Trump Claims US Needs Nothing From Canada as They Bail Out Los Angeles
Canada has sent aid to help fight the L.A. fires.
Donald Trump gloated that the Americans “don’t need anything” from Canada, even as the Canadian government sent firefighters and supplies in response to the devastating wildfires in California.
“Canada is mobilizing to help fight the wildfires in southern California. Canadian water bombers are already in action. 250 firefighters are ready to deploy,” Prime Minister Justin Trudeau wrote in a post on X Thursday.
“To our American neighbours: Canada’s here to help.”

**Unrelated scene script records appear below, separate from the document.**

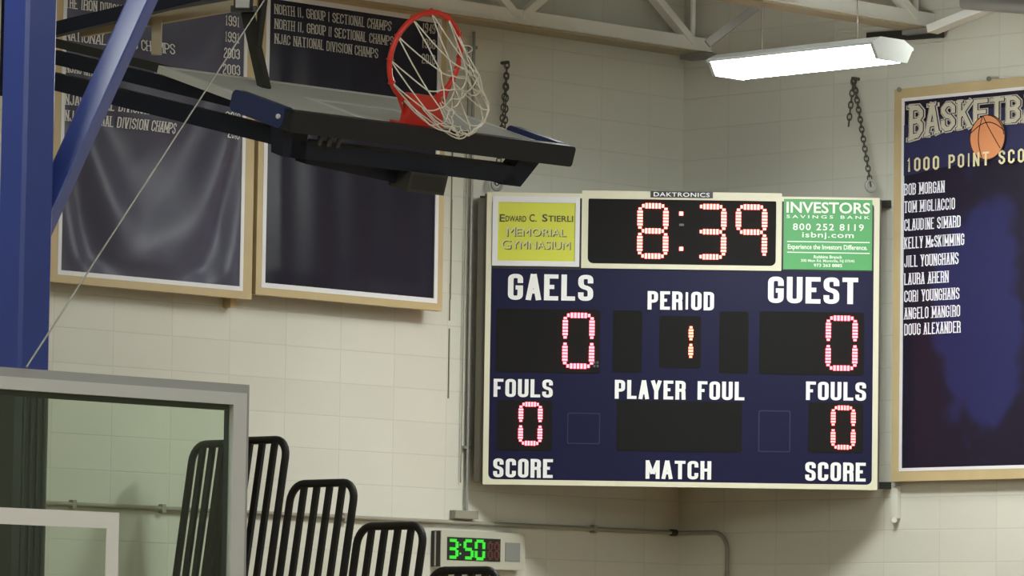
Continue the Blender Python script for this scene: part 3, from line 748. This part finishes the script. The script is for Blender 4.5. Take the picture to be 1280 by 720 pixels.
# ------------------------------------------------------------------ chains that hold the board
def chain(p, q, label, tail):
    t = thing('chain', label, 'chain', p, 0, None)
    def run(a, b_, nm):
        a, b_ = V(a), V(b_); L = (b_-a).length; d = (b_-a)/L; k = int(L/.034); mb = MB()
        s1 = d.orthogonal().normalized(); s2 = d.cross(s1)
        for i in range(k):
            c = a + d*(L*(i+.5)/k); e = s1 if i % 2 else s2
            mb.tube([c + d*(.024*math.cos(f)) + e*(.014*math.sin(f)) for f in [j*math.tau/10 for j in range(10)]], .005, 5, True)
        mb.build(nm, M_chain, t)
    run(p, q, 'links'); run(p, V(p) + V((tail[0], tail[1], -tail[2])), 'loose_end')
    n = V((0, -1, 0)) if abs(p[1]) < abs(p[0]) else V((-1, 0, 0))
    mb = MB(); mb.tube([V(p) + (-n)*.06, V(p) + n*.012], .011, 8); mb.build('anchor_bolt', M_chain, t)
    mb = MB(); mb.tube([V(q) + V((.03*math.cos(f)*S2, -.03*math.cos(f)*S2, .035*math.sin(f))) for f in [j*math.tau/14 for j in range(14)]], .010, 6, True); mb.build('shackle', M_greysteel, t)
chain(LEFT.hit(634, 78, .05), BD.pt(x0+.06, y1+.06, -.10), 'rusty chain from the banner wall to the left end of the scoreboard', (-.02, -.01, .42))
chain(RIGHT.hit(1067, 98, .05), BD.pt(x1-.05, y1+.085, -.08), 'rusty chain from the right wall to the right end of the scoreboard', (-.01, .03, .30))

# ------------------------------------------------------------------ wall clock
d_ = .085
k0 = LEFT.uv(551, 688, d_)[0]; k1 = LEFT.uv(656, 688, d_)[0]; kz1 = LEFT.uv(600, 664.5, d_)[1]; kz0 = LEFT.uv(600, 711, d_)[1]
CK = thing('wall_clock', 'beige digital wall clock showing green numerals below the scoreboard', 'clock', LEFT.pt((k0+k1)/2, kz0, 0))
MB().prism(rrect(k0, kz0, k1, kz1, .012), LEFT.O, LEFT.X, LEFT.Y, LEFT.N, .003, d_).build('case', M_clock, CK)
q = MB(); q.box((k0-.003, -d_/2, (kz0+kz1)/2), .006, d_-.01, kz1-kz0-.01); q.build('side_panel', M_black, CK)
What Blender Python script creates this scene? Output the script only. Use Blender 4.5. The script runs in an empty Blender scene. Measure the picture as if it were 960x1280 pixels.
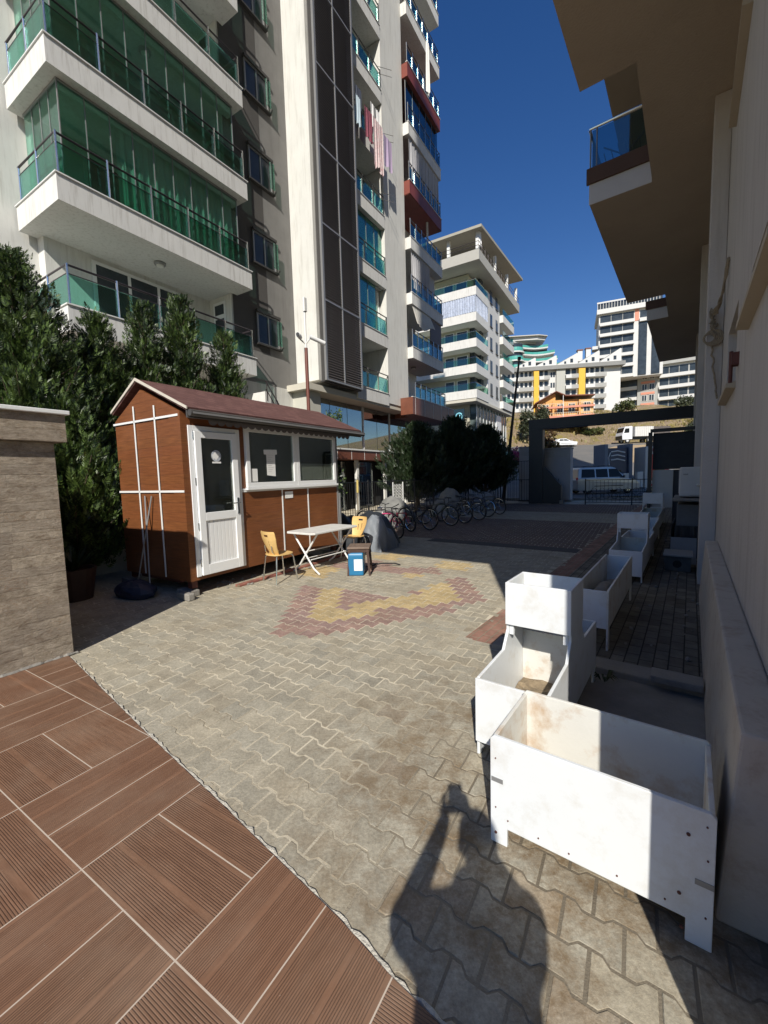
import bpy, bmesh, math, random
from mathutils import Vector, Matrix, Euler
random.seed(7)
SC = bpy.context.scene
COL = SC.collection
R = math.radians
# ------------------------------------------------------------------ frames
class Frame:
    """local x runs along azimuth `az` (degrees clockwise from world +y), local y to its left, z up"""
    def __init__(s, ox, oy, az, oz=0.0):
        a = R(az); s.o = Vector((ox, oy, oz)); s.az = az
        s.x = Vector((math.sin(a), math.cos(a), 0)); s.y = Vector((-math.cos(a), math.sin(a), 0))
        s.rot = R(90 - az)
    def w(s, p): return s.o + s.x*p[0] + s.y*p[1] + Vector((0, 0, p[2]))
LF = Frame(0, 0, 31.27)      # left tower, shed, gate
RF = Frame(0, 0, 36.5)       # building on the right
WF = Frame(0, 0, 90)         # world axes
BASE = {}
def meta(o, label=None, cat=None, group=None, kind=None):
    if label: o['label'] = label
    if cat: o['category'] = cat
    if group: o['group'] = group
    if kind: o['kind'] = kind
    return o
def thing(name, label, cat, fr, base=(0, 0, 0), group=None, rz=0.0, kind=None):
    o = bpy.data.objects.new(name, None); COL.objects.link(o)
    o.empty_display_size = .2
    o.location = fr.w(base); o.rotation_euler = (0, 0, fr.rot + rz)
    BASE[o.name] = Vector(base)
    return meta(o, label, cat, group, kind)
# ------------------------------------------------------------------ mesh builder
class MB:
    def __init__(s): s.v = []; s.f = []; s.m = []; s.c = []; s.col = None; s.cut = []
    def add(s, vs, fs, mi=0):
        s.cut.append((len(s.v), len(s.f))); b = len(s.v); s.v += [tuple(p) for p in vs]
        for f in fs: s.f.append(tuple(b+i for i in f)); s.m.append(mi)
        if s.col is not None: s.c += [s.col]*len(fs)
        return s
    def box(s, x0, x1, y0, y1, z0, z1, mi=0):
        if x0 > x1: x0, x1 = x1, x0
        if y0 > y1: y0, y1 = y1, y0
        if z0 > z1: z0, z1 = z1, z0
        return s.add([(x0,y0,z0),(x1,y0,z0),(x1,y1,z0),(x0,y1,z0),(x0,y0,z1),(x1,y0,z1),(x1,y1,z1),(x0,y1,z1)],
            [(0,3,2,1),(4,5,6,7),(0,1,5,4),(1,2,6,5),(2,3,7,6),(3,0,4,7)], mi)
    def hexa(s, lo, hi, mi=0):
        n = len(lo); return s.add(list(lo)+list(hi), [tuple(reversed(range(n))), tuple(range(n, 2*n))]+[(i,(i+1)%n,n+(i+1)%n,n+i) for i in range(n)], mi)
    def prism(s, poly, axis, a, b, mi=0):
        """poly of 2-D points extruded along axis ('x','y','z') from a to b"""
        def P(p, t):
            return {'x': (t, p[0], p[1]), 'y': (p[0], t, p[1]), 'z': (p[0], p[1], t)}[axis]
        return s.hexa([P(p, a) for p in poly], [P(p, b) for p in poly], mi)
    def tube(s, pts, r, n=8, mi=0, closed=False):
        pts = [Vector(p) for p in pts]; rs = r if isinstance(r, (list, tuple)) else [r]*len(pts)
        N = len(pts); vs = []; ref = None
        for i, p in enumerate(pts):
            if closed: d = pts[(i+1) % N]-pts[i-1]
            else: d = pts[min(i+1, N-1)]-pts[max(i-1, 0)]
            if d.length < 1e-9: d = Vector((0,0,1))
            d.normalize()
            if ref is None:
                ref = Vector((0,0,1)) if abs(d.z) < .9 else Vector((1,0,0))
            a = d.cross(ref)
            if a.length < 1e-6: a = d.cross(Vector((0,1,0)))
            a.normalize(); b = d.cross(a); ref = -b if False else ref
            for k in range(n):
                t = 2*math.pi*k/n; vs.append(p+(a*math.cos(t)+b*math.sin(t))*rs[i])
        fs = []
        for i in range(N if closed else N-1):
            j = (i+1) % N
            for k in range(n): fs.append((i*n+k, i*n+(k+1) % n, j*n+(k+1) % n, j*n+k))
        if not closed: fs += [tuple(reversed(range(n))), tuple((N-1)*n+k for k in range(n))]
        return s.add(vs, fs, mi)
    def cyl(s, p, q, r, n=12, mi=0): return s.tube([p, q], r, n, mi)
    def lathe(s, prof, n=16, o=(0,0,0), mi=0):
        vs = [(o[0]+r*math.cos(2*math.pi*k/n), o[1]+r*math.sin(2*math.pi*k/n), o[2]+z) for r, z in prof for k in range(n)]
        fs = [(i*n+k, i*n+(k+1) % n, (i+1)*n+(k+1) % n, (i+1)*n+k) for i in range(len(prof)-1) for k in range(n)]
        fs += [tuple(reversed(range(n))), tuple((len(prof)-1)*n+k for k in range(n))]
        return s.add(vs, fs, mi)
    def torus(s, c, R_, r, ax='y', n=24, m=6, mi=0, a0=0, a1=2*math.pi):
        full = abs(a1-a0-2*math.pi) < 1e-6; pts = []
        for i in range(n if full else n+1):
            t = a0+(a1-a0)*i/n; x, z = R_*math.cos(t), R_*math.sin(t)
            pts.append((c[0]+x, c[1], c[2]+z) if ax == 'y' else ((c[0], c[1]+x, c[2]+z) if ax == 'x' else (c[0]+x, c[1]+z, c[2])))
        return s.tube2(pts, r, m, mi, full, {'x':Vector((1,0,0)),'y':Vector((0,1,0)),'z':Vector((0,0,1))}[ax])
    def tube2(s, pts, r, n, mi, closed, nrm):
        pts = [Vector(p) for p in pts]; N = len(pts); vs = []
        for i, p in enumerate(pts):
            d = (pts[(i+1) % N]-pts[i-1]) if closed else pts[min(i+1, N-1)]-pts[max(i-1, 0)]
            a = d.normalized().cross(nrm).normalized()
            for k in range(n):
                t = 2*math.pi*k/n; vs.append(p+(a*math.cos(t)+nrm*math.sin(t))*r)
        fs = [(i*n+k, i*n+(k+1) % n, ((i+1) % N)*n+(k+1) % n, ((i+1) % N)*n+k) for i in range(N if closed else N-1) for k in range(n)]
        if not closed: fs += [tuple(reversed(range(n))), tuple((N-1)*n+k for k in range(n))]
        return s.add(vs, fs, mi)
    def ell(s, c, rx, ry, rz, n=14, m=9, mi=0, jit=0.0):
        vs = []; fs = []
        for i in range(m+1):
            ph = math.pi*i/m
            for k in range(n):
                t = 2*math.pi*k/n; j = 1+random.uniform(-jit, jit)
                vs.append((c[0]+rx*j*math.sin(ph)*math.cos(t), c[1]+ry*j*math.sin(ph)*math.sin(t), c[2]+rz*j*math.cos(ph)))
        for i in range(m):
            for k in range(n): fs.append((i*n+k, (i+1)*n+k, (i+1)*n+(k+1) % n, i*n+(k+1) % n))
        return s.add(vs, fs, mi)
    def cloth(s, x0, x1, z0, z1, y, amp=.05, waves=8, nx=60, nz=6, gather=.0, axis='x', mi=0, ragged=0.0):
        """hanging cloth in the local xz plane (axis 'x') or yz plane (axis 'y')"""
        vs = []; ph = random.uniform(0, 6)
        for j in range(nz+1):
            for i in range(nx+1):
                t = i/nx; q = j/nz; x = x0+(x1-x0)*t
                zb = z0+ragged*math.sin(t*9+ph)+ragged*.5*math.sin(t*23+ph*2)
                z = z1+(zb-z1)*q
                a = amp*(.35+.65*q)
                w = a*(math.sin(2*math.pi*waves*t+ph)+.45*math.sin(2*math.pi*waves*1.73*t+1.3*ph+q))
                vs.append((x, y+w, z) if axis == 'x' else (y+w, x, z))
        fs = [(j*(nx+1)+i, j*(nx+1)+i+1, (j+1)*(nx+1)+i+1, (j+1)*(nx+1)+i) for j in range(nz) for i in range(nx)]
        return s.add(vs, fs, mi)
    def build(s, name, mats, parent=None, bevel=0.0, smooth=False, fr=None, base=None, solid=0.0, rootbase=None, doubles=False):
        """parent: Empty thing or part under it.  Coordinates are in the thing's frame."""
        if not isinstance(mats, (list, tuple)): mats = [mats]
        if parent is not None:
            r = parent
            while r.parent: r = r.parent
            b = BASE.get(r.name, Vector((0, 0, 0)))
        else: b = Vector(base or (0, 0, 0))
        me = bpy.data.meshes.new(name)
        me.from_pydata([(v[0]-b[0], v[1]-b[1], v[2]-b[2]) for v in s.v], [], s.f)
        for m in mats: me.materials.append(m)
        if len(mats) > 1: me.polygons.foreach_set('material_index', s.m)
        if s.c:
            at = me.color_attributes.new('tint', 'FLOAT_COLOR', 'CORNER'); data = []
            for f, c in zip(s.f, s.c):
                for _ in f: data += list(c)
            at.data.foreach_set('color', data)
        if smooth: me.polygons.foreach_set('use_smooth', [True]*len(me.polygons))
        me.update()
        o = bpy.data.objects.new(name, me); COL.objects.link(o)
        if parent is not None: o.parent = parent
        else:
            f = fr or WF; o.location = f.w(b); o.rotation_euler = (0, 0, f.rot); BASE[o.name] = b
        if solid:
            md = o.modifiers.new('solid', 'SOLIDIFY'); md.thickness = solid; md.offset = 0
        if bevel:
            md = o.modifiers.new('bev', 'BEVEL'); md.width = bevel; md.segments = 2; md.limit_method = 'ANGLE'; md.angle_limit = R(40)
        return o
def each(mb, name, mats, parent, **k):
    """every primitive of the builder becomes a part of its own"""
    cuts = mb.cut+[(len(mb.v), len(mb.f))]
    for (v0, f0), (v1, f1) in zip(cuts, cuts[1:]):
        q = MB(); q.v = mb.v[v0:v1]; q.f = [tuple(i-v0 for i in f) for f in mb.f[f0:f1]]; q.m = mb.m[f0:f1]; o = q.build(name, mats, parent, **k)
    return o
def copy_tree(o, parent=None):
    c = o.copy(); COL.objects.link(c)
    if parent is not None: c.parent = parent
    for ch in [x for x in COL.objects if x.parent == o]: copy_tree(ch, c)
    return c
# ------------------------------------------------------------------ materials
def _new(name):
    m = bpy.data.materials.new(name); m.use_nodes = True; nt = m.node_tree; nt.nodes.clear()
    out = nt.nodes.new('ShaderNodeOutputMaterial'); return m, nt, out
def N(nt, t, **k):
    n = nt.nodes.new(t)
    for a, b in k.items():
        if a.startswith('i_'):
            key = a[2:]; key = int(key) if key.isdigit() else key.replace('_', ' ')
            n.inputs[key].default_value = b
        else: setattr(n, a, b)
    return n
def c4(c): return (c[0], c[1], c[2], 1)
def pmat(name, col, rough=.7, var=.12, scale=3.0, bump=.0, bscale=60.0, metal=0.0, spec=.5, dirt=None, dscale=1.5, damt=.5, streak=False, world=True, hue=0.0, trans=0.0, sss=0.0):
    m, nt, out = _new(name); L = nt.links
    b = N(nt, 'ShaderNodeBsdfPrincipled'); L.new(b.outputs[0], out.inputs[0])
    b.inputs['Roughness'].default_value = rough; b.inputs['Metallic'].default_value = metal
    b.inputs['Specular IOR Level'].default_value = spec
    tc = N(nt, 'ShaderNodeNewGeometry') if world else N(nt, 'ShaderNodeTexCoord')
    co = tc.outputs['Position'] if world else tc.outputs['Object']
    no = N(nt, 'ShaderNodeTexNoise', i_Scale=scale, i_Detail=6.0, i_Roughness=.65); L.new(co, no.inputs['Vector'])
    mr = N(nt, 'ShaderNodeMapRange', i_1=.25, i_2=.75, i_3=1-var, i_4=1+var); L.new(no.outputs[0], mr.inputs[0])
    hs = N(nt, 'ShaderNodeHueSaturation', i_Color=c4(col)); L.new(mr.outputs[0], hs.inputs['Value'])
    cur = hs.outputs[0]
    if dirt is not None:
        dn = N(nt, 'ShaderNodeTexNoise', i_Scale=dscale, i_Detail=8.0, i_Roughness=.7)
        if streak:
            mp = N(nt, 'ShaderNodeMapping'); mp.inputs['Scale'].default_value = (6, 6, .5)
            L.new(co, mp.inputs[0]); L.new(mp.outputs[0], dn.inputs['Vector'])
        else: L.new(co, dn.inputs['Vector'])
        dr = N(nt, 'ShaderNodeMapRange', i_1=.5, i_2=.72, i_3=0.0, i_4=damt); L.new(dn.outputs[0], dr.inputs[0])
        mx = N(nt, 'ShaderNodeMix', data_type='RGBA'); L.new(dr.outputs[0], mx.inputs[0]); L.new(cur, mx.inputs[6]); mx.inputs[7].default_value = c4(dirt)
        cur = mx.outputs[2]
    L.new(cur, b.inputs['Base Color'])
    if bump:
        bn = N(nt, 'ShaderNodeTexNoise', i_Scale=bscale, i_Detail=5.0); L.new(co, bn.inputs['Vector'])
        bp = N(nt, 'ShaderNodeBump', i_Strength=min(1, bump), i_Distance=.01*max(1, bump)); L.new(bn.outputs[0], bp.inputs['Height']); L.new(bp.outputs[0], b.inputs['Normal'])
    return m
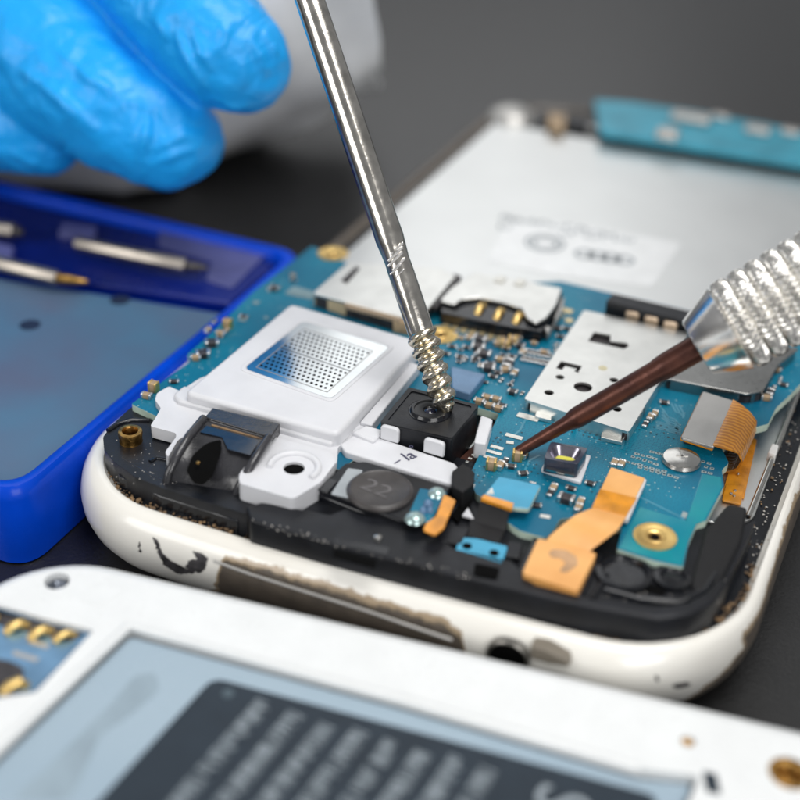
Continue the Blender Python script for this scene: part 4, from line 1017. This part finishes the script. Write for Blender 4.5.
# ================================================================== GLOVED HAND AND SLEEVE
man = empty('person', D(60,60,17.5), 'person in blue nitrile glove and white coat, fingertips curled over the phone', 'person')
bm = bmesh.new()
def blob(c, r, sc_=(1,1,1)):
    bmesh.ops.create_icosphere(bm, subdivisions=4, radius=1, matrix=Matrix.Translation(c) @ Matrix.Diagonal((r*sc_[0], r*sc_[1], r*sc_[2], 1)))
def finger(pts):
    'chain of (px, py, depth, radius px) joined as overlapping balls, merged later by a remesh'
    C = [(D(x, y, d), r*d/FPX) for x, y, d, r in pts]
    for (a, ra), (b, rb) in zip(C, C[1:]):
        n_ = max(2, int((b-a).length/.14))
        for k in range(n_): blob(a.lerp(b, k/n_), ra+(rb-ra)*k/n_)
    blob(*C[-1])
finger([(60,-150,17.6,66),(120,-70,16.7,66),(175,-5,16.15,64),(205,30,15.95,62),(226,52,15.85,58),(237,60,15.85,54)])     # index
finger([(-60,-130,18.2,72),(-10,-10,17.4,74),(55,62,16.8,72),(110,108,16.4,62),(150,127,16.4,56),(168,136,16.4,51),(176,139,16.5,47)])   # middle
finger([(-140,-40,18.6,66),(-90,60,18.1,62),(-40,110,17.6,58),(15,122,17.2,50),(45,132,17.1,42)])     # ring
finger([(-200,30,19.2,58),(-160,100,19,54),(-120,140,18.6,48),(-90,150,18.4,42)])     # little
finger([(40,-220,18.4,70),(130,-150,17.0,62),(190,-110,16.0,54)])                     # thumb
finger([(-140,-220,19.2,150),(-120,-120,19,130),(-60,-190,18.5,130)])                 # palm
finger([(-300,-330,20.2,130),(-170,-250,19.6,140)])                                   # wrist
gb = BVHTree.FromBMesh(bm); cb = bmesh.new()
for pts, rr in (([(176,28),(184,48),(196,72),(206,88)], 5), ([(192,30),(200,52),(212,70)], 4), ([(250,38),(260,56),(268,74)], 4.5), ([(232,20),(222,44),(208,58)], 4), ([(158,18),(170,40)], 4),
                ([(146,98),(148,122),(143,150),(141,176)], 5), ([(150,164),(176,154),(204,146)], 4), ([(156,150),(180,136),(196,132)], 3.5), ([(60,50),(88,78),(118,96)], 4.5), ([(20,70),(60,96),(96,130)], 5), ([(8,150),(30,160),(60,168)], 4), ([(214,100),(236,108),(258,104)], 4), ([(262,28),(274,50),(278,72)], 3.5)):
    H_ = []
    for (x0, y0), (x1, y1) in zip(pts, pts[1:]):
        for k in range(12):
            t = k/12; h, n_ = ray_bvh(gb, x0+(x1-x0)*t, y0+(y1-y0)*t)
            if h: H_.append(h)
    for k, h in enumerate(H_):
        e_ = math.sin(math.pi*(k+.5)/len(H_))
        bmesh.ops.create_icosphere(cb, subdivisions=2, radius=rr*16/FPX*(.45+.75*e_), matrix=Matrix.Translation(h))
tmp_ = bpy.data.meshes.new('folds'); cb.to_mesh(tmp_); cb.free(); bm.from_mesh(tmp_)
gl = link('glove', bm, GLOVE, man)
rm = gl.modifiers.new('remesh', 'REMESH'); rm.mode = 'VOXEL'; rm.voxel_size = .036; rm.use_smooth_shade = True
sm = gl.modifiers.new('smooth', 'SMOOTH'); sm.iterations = 9; sm.factor = .5
tx = bpy.data.textures.new('wrinkle', 'CLOUDS'); tx.noise_scale = .7; tx.noise_depth = 3
dp = gl.modifiers.new('wrinkle', 'DISPLACE'); dp.texture = tx; dp.strength = .16; dp.mid_level = .5; dp.texture_coords = 'LOCAL'
# coat sleeve behind the hand
bm = bmesh.new()
pts = [D(-420,30,21.5), D(-200,35,21.5), D(0,20,21.5), D(110,-5,21.4), D(190,-50,21.3), D(250,-85,21.3), D(306,-108,21.4), D(320,-113,21.4), D(324,-114,21.4)]
tube_pts(bm, pts, [2.7,2.9,3.1,3.25,3.3,3.35,3.4,3.3,2.9], 40)
bmesh.ops.subdivide_edges(bm, edges=[e for e in bm.edges], cuts=2, use_grid_fill=True)
for v in bm.verts:
    v.co += Vector((noise.noise(v.co*.8), noise.noise(v.co*.8+Vector((5,0,0))), noise.noise(v.co*.8+Vector((0,5,0)))))*.30
    v.co.z = max(v.co.z, .05)
link('coat_sleeve', bm, SLEEVE, man)

def absorb(part, names):
    'printing, traces and vias belong to the surface of their part: put them in its mesh'
    for o in [c for c in part.children if c.name.split('.')[0] in names]:
        bm = bmesh.new(); bm.from_mesh(part.data); k0 = len(bm.faces)
        me = o.data.copy(); me.transform(o.matrix_basis); bm.from_mesh(me)
        bm.faces.ensure_lookup_table(); base = len(part.data.materials)
        for m in o.data.materials: part.data.materials.append(m)
        for f in bm.faces[k0:]: f.material_index += base; f.smooth = False
        bm.to_mesh(part.data); bm.free(); bpy.data.objects.remove(o)
absorb(board, ('copper_traces', 'test_point_grid', 'board_letters', 'via_patch', 'silkscreen_patch'))
absorb(back, ('backing_print',))
absorb(lbl, ())
for n_ in ('label_print', 'label_letters'):
    o = bpy.data.objects[n_]; d_ = wl(bat)-wl(lbl); o.parent = lbl; o.location = o.location + d_
absorb(lbl, ('label_print', 'label_letters'))
absorb(ep, ('stamped_digits',)) if False else None

# ------------------------------------------------------------------ light
w = bpy.data.worlds.new('World'); sc.world = w; w.use_nodes = True
bg = w.node_tree.nodes['Background']; bg.inputs['Color'].default_value = (.95,.97,1.0,1); bg.inputs['Strength'].default_value = .26
def area(name, loc, target, sx, sy, power, col=(1,1,1)):
    l = bpy.data.lights.new(name, 'AREA'); l.shape = 'RECTANGLE'; l.size = sx; l.size_y = sy; l.energy = power; l.color = col
    o = bpy.data.objects.new(name, l); COL.objects.link(o); o.location = loc
    o.rotation_euler = (Vector(target)-Vector(loc)).to_track_quat('-Z', 'Y').to_euler(); return o
area('softbox_back', (-22, 42, 33), (3,4,0), 46, 34, 4900, (.985,.995,1))
area('softbox_top', (12, 2, 44), (3,3,0), 26, 26, 13800, (1,.985,.965))
area('softbox_front', (-20, -34, 22), (3,1,0), 24, 20, 6200, (1,.99,.97))
area('added_fill_side', (30, -24, 20), (-2,6,0), 22, 20, 6000, (1,.99,.98))  # added fill from the right to lighten the coat sleeve, no known lamp there
sc.view_settings.view_transform = 'Standard'; sc.view_settings.look = 'None'; sc.view_settings.exposure = 0.12; sc.view_settings.gamma = 1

But that same day, Trump had a very different perspective on the relationship between neighbors: “We don’t need anything,” he said during a press conference in Palm Beach, Florida, not speaking about the wildfires specifically but just generally complaining because that’s what he does.
“We don’t need their fuel, we don’t need their energy, we don’t need their oil and gas. We don’t need anything that they have,” Trump continued.
“And I said to Trudeau, I said, ‘Why are, why are we subsidizing you 200 a—250 billion dollars a year? And he said, ‘I really don’t know.’ And I said, ‘Well, I don’t know either.’ I said, ‘What would happen to Canada if we didn’t?’ He said, ‘Canada would be obliterated.’ I said, ‘Well, then Canada should be a fifty-first state.’”
Canada has actually been helping fight the fires all week through the use of water bombers operating around Los Angeles. One Canadian “Super Scooper” aircraft, two of which are loaned annually to the U.S., was grounded Thursday after colliding with a civilian drone—resulting in a loss of more than 1,500 gallons of ocean water per flight that could have been dropped on active fires.
But Trump doesn’t think we need any help at all. Take lumber, for example, an industry of which Trump clearly has a highly technical understanding: “We don’t need Canada for lumber ’cause we have big forests, that we have, you know, not utilized. In some cases they’re protected, which I can take that protection off. And you can take down that tree and grow a better tree. And you know that’s pretty common.”